Provided data:
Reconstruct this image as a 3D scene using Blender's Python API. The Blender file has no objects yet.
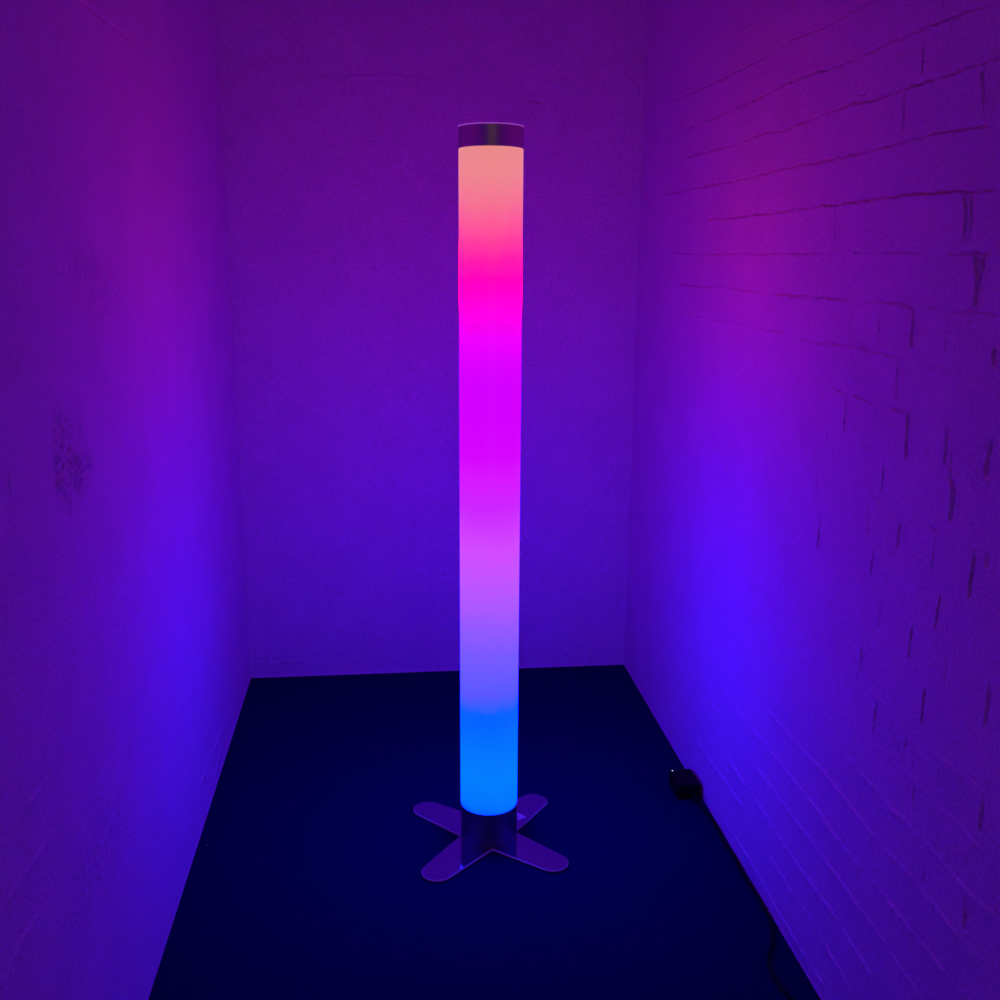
import bpy, bmesh, math
import numpy as np
from mathutils import Vector

scene = bpy.context.scene
COL = scene.collection

# ---------------------------------------------------------------- camera (metres, Z up)
F_PX, PITCH, YAW, ROLL = 1037.98, 0.227844, 0.108592, 0.00560981
CAM_H = 1.29
XL, XR, YB, YF, ZC = -0.447, 0.7534, 3.1275, -0.45, 2.45     # room faces
LX, LY, LR = 0.21215, 2.14638, 0.06446                        # lamp axis and radius

cam_d = bpy.data.cameras.new('camera')
cam = bpy.data.objects.new('camera', cam_d); COL.objects.link(cam)
cam_d.sensor_fit = 'HORIZONTAL'; cam_d.sensor_width = 36.0
cam_d.lens = 36.0 * F_PX / 1000.0
cam_d.clip_start = 0.02
Fv = Vector((math.sin(YAW)*math.cos(PITCH), math.cos(YAW)*math.cos(PITCH), -math.sin(PITCH)))
Rv = Vector((math.cos(YAW), -math.sin(YAW), 0.0))
Uv = Rv.cross(Fv)
R2 = math.cos(ROLL)*Rv + math.sin(ROLL)*Uv
U2 = -math.sin(ROLL)*Rv + math.cos(ROLL)*Uv
from mathutils import Matrix
M = Matrix(((R2.x, U2.x, -Fv.x, 0), (R2.y, U2.y, -Fv.y, 0), (R2.z, U2.z, -Fv.z, CAM_H), (0, 0, 0, 1)))
cam.matrix_world = M
scene.camera = cam

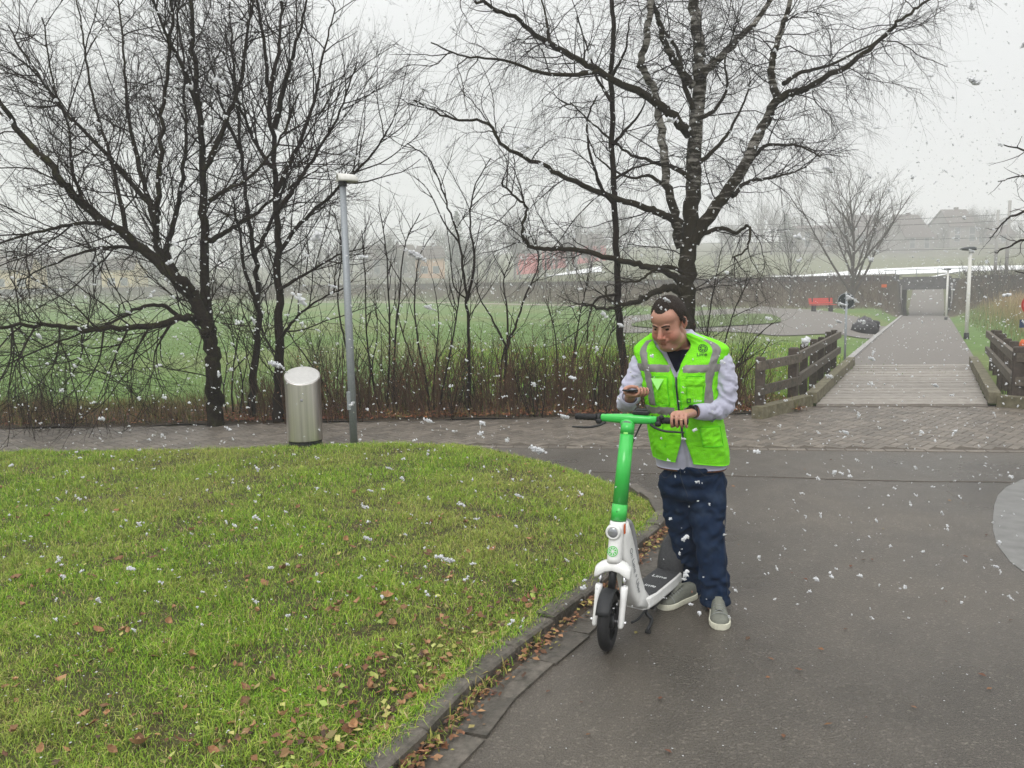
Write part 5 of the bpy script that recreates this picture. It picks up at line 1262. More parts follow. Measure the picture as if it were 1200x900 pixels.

Your task:
Please write out all the data again word for word, but not the pictures.

Response below:
Reconstruct this image as a 3D scene using Blender's Python API. The Blender file has no objects yet.
import bpy, bmesh, math
import numpy as np
from mathutils import Vector

scene = bpy.context.scene
COL = scene.collection

# ---------------------------------------------------------------- camera (metres, Z up)
F_PX, PITCH, YAW, ROLL = 1037.98, 0.227844, 0.108592, 0.00560981
CAM_H = 1.29
XL, XR, YB, YF, ZC = -0.447, 0.7534, 3.1275, -0.45, 2.45     # room faces
LX, LY, LR = 0.21215, 2.14638, 0.06446                        # lamp axis and radius

cam_d = bpy.data.cameras.new('camera')
cam = bpy.data.objects.new('camera', cam_d); COL.objects.link(cam)
cam_d.sensor_fit = 'HORIZONTAL'; cam_d.sensor_width = 36.0
cam_d.lens = 36.0 * F_PX / 1000.0
cam_d.clip_start = 0.02
Fv = Vector((math.sin(YAW)*math.cos(PITCH), math.cos(YAW)*math.cos(PITCH), -math.sin(PITCH)))
Rv = Vector((math.cos(YAW), -math.sin(YAW), 0.0))
Uv = Rv.cross(Fv)
R2 = math.cos(ROLL)*Rv + math.sin(ROLL)*Uv
U2 = -math.sin(ROLL)*Rv + math.cos(ROLL)*Uv
from mathutils import Matrix
M = Matrix(((R2.x, U2.x, -Fv.x, 0), (R2.y, U2.y, -Fv.y, 0), (R2.z, U2.z, -Fv.z, CAM_H), (0, 0, 0, 1)))
cam.matrix_world = M
scene.camera = cam

Write part 5 of the bpy script that recreates this picture. It picks up at line 1262. More parts follow. Measure the picture as if it were 1200x900 pixels.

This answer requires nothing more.